While he said it was important Portugal maintained its “fiscal independence”, he added the country needs to respect its European partners.
The Minister failed to provide a deadline for a tax on expat pensioners to be introduced, or whether it would be a flat rate of either five or ten percent, but said several studies still needed to be completed before a rate and a date were announced.
It is also believed that the tax rate will only apply to future residents looking to benefit from the so-called non-habitual resident programme.
Following the announcement by Mário Centeno, Portugal’s national real estate association APEMIP has termed the move a “crass error” as the programme has brought extensive benefits to the real estate market and the national economy since its introduction.
In a statement, APEMIP president Luís Lima said: “We seem to destroy whatever works well in Portugal. We created golden visas which brought in thousands of euros in foreign investment but quickly became the target of bureaucratic problems and blockages, which have damaged its credibility.”
APEMIP argued the success of the local lodging programme is also being undone by legislation.
“Now, we are targeting the non habitual resident programme, which has been one of the primary reasons for the recovery of the property market just because other countries are dissatisfied. It’s absurd”, lamented the association.
Foreign property buyers made up 20 percent of the market last year, with latest figures pointing to this number being on the increase in 2017.
The building industry has also attacked the move to introduce a tax on expat pensions, saying the government was giving the wrong image of the country to potential foreign investors.
The legislation entitles pensioners to be exempt from taxes both in their home nation and in Portugal.
The special regime for pensioners allows an exemption of a foreign occupational pension so long as its beneficiary qualifies for a special tax regime for non-habitual residents.
One of the requirements is that the pensioner be a non-habitual resident for Portuguese income tax purposes, while the second is that the pension is an occupational pension, paid from a foreign source.
Should these requirements be met, the pension will not be taxed in Portugal and depending on the provisions of the applicable tax treaty, it is also usually non-taxable in the source country for the duration of residence in Portugal.

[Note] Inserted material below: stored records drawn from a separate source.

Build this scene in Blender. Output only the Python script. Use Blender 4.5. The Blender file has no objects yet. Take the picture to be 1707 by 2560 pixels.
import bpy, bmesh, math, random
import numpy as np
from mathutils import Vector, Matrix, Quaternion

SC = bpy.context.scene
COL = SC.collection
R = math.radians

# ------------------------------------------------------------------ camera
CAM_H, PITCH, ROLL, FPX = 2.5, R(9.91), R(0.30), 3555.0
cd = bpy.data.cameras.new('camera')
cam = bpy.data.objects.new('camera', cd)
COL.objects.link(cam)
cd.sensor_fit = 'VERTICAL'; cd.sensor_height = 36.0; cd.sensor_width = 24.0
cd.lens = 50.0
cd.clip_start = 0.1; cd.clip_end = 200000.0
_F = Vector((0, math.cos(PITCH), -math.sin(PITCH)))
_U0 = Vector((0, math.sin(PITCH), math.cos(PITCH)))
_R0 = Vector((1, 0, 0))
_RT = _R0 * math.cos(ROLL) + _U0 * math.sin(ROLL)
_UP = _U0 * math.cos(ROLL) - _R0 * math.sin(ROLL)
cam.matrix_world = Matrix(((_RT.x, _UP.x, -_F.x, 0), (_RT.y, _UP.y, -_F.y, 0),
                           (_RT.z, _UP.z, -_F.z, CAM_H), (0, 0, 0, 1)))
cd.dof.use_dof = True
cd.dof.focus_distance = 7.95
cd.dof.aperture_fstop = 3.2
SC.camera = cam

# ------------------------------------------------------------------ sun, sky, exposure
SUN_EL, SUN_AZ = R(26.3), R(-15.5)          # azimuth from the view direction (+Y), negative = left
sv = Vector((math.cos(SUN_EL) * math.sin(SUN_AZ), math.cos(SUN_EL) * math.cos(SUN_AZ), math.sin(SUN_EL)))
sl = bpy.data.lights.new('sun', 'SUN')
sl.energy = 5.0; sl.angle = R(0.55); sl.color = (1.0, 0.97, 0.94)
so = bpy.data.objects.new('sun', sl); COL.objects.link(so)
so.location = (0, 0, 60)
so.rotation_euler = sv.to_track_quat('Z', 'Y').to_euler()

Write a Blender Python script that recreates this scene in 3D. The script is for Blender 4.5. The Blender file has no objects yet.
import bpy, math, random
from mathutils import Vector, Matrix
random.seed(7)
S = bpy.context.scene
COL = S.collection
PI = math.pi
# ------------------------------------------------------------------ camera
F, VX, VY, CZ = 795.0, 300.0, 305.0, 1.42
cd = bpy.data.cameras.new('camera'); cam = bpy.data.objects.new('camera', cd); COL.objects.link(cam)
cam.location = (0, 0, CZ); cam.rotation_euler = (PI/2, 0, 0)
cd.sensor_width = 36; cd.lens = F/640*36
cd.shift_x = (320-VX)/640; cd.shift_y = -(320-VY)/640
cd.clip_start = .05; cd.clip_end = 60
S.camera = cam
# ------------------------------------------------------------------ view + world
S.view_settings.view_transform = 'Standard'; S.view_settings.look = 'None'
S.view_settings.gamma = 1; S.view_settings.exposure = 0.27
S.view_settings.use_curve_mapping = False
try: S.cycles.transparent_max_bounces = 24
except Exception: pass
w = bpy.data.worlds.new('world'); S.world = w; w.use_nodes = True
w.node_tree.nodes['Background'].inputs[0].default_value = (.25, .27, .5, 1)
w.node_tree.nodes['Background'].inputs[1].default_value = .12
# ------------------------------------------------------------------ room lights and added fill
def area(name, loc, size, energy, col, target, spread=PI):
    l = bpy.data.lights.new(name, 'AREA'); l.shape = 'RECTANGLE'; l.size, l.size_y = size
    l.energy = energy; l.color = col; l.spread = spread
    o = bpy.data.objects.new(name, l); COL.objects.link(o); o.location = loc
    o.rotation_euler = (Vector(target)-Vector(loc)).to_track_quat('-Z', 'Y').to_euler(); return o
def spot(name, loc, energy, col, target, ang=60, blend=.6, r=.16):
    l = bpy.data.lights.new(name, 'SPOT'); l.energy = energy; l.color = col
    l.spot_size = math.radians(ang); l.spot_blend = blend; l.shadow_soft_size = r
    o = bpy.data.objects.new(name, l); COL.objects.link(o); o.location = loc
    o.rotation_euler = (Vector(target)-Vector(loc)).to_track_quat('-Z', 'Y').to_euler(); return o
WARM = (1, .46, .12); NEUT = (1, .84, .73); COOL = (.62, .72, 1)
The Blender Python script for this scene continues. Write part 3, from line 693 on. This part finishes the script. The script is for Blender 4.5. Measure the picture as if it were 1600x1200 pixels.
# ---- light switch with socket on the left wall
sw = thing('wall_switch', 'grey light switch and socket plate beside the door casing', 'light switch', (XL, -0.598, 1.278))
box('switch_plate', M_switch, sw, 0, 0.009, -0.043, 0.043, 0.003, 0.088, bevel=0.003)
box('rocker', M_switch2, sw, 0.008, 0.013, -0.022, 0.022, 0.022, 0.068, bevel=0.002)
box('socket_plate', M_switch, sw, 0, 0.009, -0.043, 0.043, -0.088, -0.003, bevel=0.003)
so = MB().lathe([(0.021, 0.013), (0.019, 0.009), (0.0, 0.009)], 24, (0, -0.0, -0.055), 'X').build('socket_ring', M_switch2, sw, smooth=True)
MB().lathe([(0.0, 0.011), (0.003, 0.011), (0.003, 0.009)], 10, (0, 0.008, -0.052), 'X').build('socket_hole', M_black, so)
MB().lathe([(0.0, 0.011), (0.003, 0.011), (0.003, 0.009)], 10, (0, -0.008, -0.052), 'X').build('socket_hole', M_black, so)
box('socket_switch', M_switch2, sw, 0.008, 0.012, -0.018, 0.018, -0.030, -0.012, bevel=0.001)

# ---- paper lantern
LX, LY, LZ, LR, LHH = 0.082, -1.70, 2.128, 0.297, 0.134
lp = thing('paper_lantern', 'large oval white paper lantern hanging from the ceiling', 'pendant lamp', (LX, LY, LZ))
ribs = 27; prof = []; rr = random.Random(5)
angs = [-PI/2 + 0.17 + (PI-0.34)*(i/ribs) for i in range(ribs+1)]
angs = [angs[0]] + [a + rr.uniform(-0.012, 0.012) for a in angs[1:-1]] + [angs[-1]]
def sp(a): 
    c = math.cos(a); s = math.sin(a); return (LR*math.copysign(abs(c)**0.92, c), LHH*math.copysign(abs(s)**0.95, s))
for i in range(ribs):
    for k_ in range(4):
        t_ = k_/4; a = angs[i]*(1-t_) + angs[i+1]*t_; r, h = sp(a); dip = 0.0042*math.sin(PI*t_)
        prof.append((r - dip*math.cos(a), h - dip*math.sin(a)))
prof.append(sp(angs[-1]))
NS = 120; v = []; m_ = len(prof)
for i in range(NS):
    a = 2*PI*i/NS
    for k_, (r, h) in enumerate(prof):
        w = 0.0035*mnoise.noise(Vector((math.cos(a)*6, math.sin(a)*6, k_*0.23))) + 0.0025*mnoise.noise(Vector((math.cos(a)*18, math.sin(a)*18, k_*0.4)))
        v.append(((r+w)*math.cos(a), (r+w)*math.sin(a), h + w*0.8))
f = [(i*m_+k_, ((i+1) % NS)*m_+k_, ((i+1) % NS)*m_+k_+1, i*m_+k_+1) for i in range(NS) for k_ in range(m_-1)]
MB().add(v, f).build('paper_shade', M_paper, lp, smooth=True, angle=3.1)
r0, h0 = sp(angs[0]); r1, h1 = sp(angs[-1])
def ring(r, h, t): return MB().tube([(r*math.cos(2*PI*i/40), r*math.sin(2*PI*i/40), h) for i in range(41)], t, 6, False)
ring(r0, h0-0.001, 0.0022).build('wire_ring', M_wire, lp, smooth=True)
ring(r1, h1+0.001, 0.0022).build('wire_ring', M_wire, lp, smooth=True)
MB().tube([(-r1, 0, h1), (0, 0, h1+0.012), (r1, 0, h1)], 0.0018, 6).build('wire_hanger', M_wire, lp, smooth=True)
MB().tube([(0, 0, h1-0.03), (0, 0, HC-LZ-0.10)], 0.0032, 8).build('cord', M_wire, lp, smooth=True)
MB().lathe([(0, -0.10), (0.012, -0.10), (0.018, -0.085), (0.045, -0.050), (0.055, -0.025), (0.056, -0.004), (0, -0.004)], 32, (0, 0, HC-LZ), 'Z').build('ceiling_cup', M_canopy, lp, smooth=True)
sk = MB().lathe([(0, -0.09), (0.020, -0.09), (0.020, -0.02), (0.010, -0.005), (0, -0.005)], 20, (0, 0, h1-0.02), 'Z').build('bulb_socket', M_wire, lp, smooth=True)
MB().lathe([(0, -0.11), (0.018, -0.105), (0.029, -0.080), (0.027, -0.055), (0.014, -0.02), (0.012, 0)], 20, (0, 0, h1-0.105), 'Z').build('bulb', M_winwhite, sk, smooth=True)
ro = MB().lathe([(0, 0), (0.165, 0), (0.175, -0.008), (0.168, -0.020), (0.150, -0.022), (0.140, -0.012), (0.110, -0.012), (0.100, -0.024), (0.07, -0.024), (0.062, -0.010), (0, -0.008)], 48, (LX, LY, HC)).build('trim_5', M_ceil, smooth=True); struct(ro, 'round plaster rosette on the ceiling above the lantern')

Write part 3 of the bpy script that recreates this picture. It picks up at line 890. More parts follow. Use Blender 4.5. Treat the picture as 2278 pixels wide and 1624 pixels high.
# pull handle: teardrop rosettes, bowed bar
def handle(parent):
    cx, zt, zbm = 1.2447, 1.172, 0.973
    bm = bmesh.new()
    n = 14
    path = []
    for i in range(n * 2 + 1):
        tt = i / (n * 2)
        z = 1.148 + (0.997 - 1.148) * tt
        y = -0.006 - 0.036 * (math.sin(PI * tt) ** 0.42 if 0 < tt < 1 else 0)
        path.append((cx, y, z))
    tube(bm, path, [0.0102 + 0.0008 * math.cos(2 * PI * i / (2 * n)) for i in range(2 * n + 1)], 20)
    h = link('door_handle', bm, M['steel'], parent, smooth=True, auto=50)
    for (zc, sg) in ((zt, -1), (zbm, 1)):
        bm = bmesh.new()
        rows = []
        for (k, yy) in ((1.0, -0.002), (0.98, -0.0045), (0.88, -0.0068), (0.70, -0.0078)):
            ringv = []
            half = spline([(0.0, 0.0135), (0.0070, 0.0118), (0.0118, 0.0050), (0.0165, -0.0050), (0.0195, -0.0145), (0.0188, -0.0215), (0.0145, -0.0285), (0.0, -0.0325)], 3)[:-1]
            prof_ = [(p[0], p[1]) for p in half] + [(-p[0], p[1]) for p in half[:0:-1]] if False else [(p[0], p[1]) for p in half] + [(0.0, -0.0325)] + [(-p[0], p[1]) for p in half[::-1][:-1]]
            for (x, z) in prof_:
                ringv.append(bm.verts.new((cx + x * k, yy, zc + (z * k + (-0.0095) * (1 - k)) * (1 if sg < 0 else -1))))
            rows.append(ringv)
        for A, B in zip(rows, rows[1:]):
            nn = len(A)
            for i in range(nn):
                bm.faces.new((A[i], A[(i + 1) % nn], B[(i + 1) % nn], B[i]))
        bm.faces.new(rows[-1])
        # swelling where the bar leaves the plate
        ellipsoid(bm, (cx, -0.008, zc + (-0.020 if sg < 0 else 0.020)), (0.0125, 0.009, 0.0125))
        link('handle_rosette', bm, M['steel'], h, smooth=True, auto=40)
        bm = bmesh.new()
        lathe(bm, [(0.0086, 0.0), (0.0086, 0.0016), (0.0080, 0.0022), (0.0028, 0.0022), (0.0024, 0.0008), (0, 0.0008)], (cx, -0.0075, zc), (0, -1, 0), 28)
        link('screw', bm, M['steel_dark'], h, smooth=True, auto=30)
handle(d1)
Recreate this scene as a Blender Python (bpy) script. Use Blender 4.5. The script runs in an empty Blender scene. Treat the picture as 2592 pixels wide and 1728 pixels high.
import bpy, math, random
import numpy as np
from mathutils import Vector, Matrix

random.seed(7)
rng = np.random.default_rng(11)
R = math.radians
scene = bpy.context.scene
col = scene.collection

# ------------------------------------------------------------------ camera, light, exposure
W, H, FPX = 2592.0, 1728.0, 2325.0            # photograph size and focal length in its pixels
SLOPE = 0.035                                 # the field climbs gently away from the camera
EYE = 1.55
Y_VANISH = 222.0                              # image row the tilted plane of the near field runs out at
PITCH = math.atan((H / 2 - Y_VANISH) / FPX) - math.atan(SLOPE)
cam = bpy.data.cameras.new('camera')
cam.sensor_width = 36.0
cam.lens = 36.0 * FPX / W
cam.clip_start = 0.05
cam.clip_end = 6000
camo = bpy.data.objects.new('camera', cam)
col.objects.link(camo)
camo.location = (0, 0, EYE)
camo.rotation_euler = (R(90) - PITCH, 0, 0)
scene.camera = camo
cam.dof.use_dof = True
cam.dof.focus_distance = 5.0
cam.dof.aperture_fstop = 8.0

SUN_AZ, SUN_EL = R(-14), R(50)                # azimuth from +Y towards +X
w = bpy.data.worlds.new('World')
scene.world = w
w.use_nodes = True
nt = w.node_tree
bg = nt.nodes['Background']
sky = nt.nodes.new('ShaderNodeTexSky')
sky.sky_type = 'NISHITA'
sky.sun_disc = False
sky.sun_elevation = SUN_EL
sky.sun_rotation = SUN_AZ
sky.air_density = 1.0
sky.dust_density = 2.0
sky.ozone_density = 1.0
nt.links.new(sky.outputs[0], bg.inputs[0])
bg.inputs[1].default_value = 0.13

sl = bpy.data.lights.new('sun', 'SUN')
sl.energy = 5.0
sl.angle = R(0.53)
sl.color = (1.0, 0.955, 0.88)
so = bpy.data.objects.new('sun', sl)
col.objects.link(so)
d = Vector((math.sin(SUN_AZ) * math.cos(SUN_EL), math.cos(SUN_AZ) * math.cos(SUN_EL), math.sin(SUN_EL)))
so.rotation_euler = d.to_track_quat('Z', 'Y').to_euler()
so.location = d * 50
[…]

Figures from the Finance Ministry recently showed that while people taking up the beneficial tax treatment in Portugal failed to exceed a hundred a year in the first four years following its introduction, this number exceeded ten a day in 2015 and continues
to rise.
The first signs of problems with the system came after pressure from the Finnish government reached a deal with Lisbon allowing it to come after expat pensioners who are residing in Portugal.
Public opinion in Finland became incensed about the Portuguese fiscal loophole, when a top shareholder in a top Finnish company revealed in an interview that she was moving to Portugal with her family to avoid paying tax.
This particular incident is said to have been behind Helsinki’s insistence to reach a tax deal with Lisbon.
The Swedish Finance Minister also said earlier this year that she had a serious discussion with her Portuguese counterpart over the matter.
Magdalena Andersson further revealed that Mário Centeno had shown a certain level of understanding.
She had also earlier told Swedish television that citizens who move to Portugal should do so for reasons such as the “climate, green wine or Fado, and not to avoid paying taxes.”
Other EU states have also expressed their aversion to the current legislation, with the Netherlands and France reportedly also starting to exert pressure on Portugal to revise rules governing tax benefits for expat pensioners residing here.
The Netherlands has been particularly vociferous in its
criticism of the regime, reportedly arguing that the rule has effectively transformed Portugal into
a tax haven within the EU’s borders.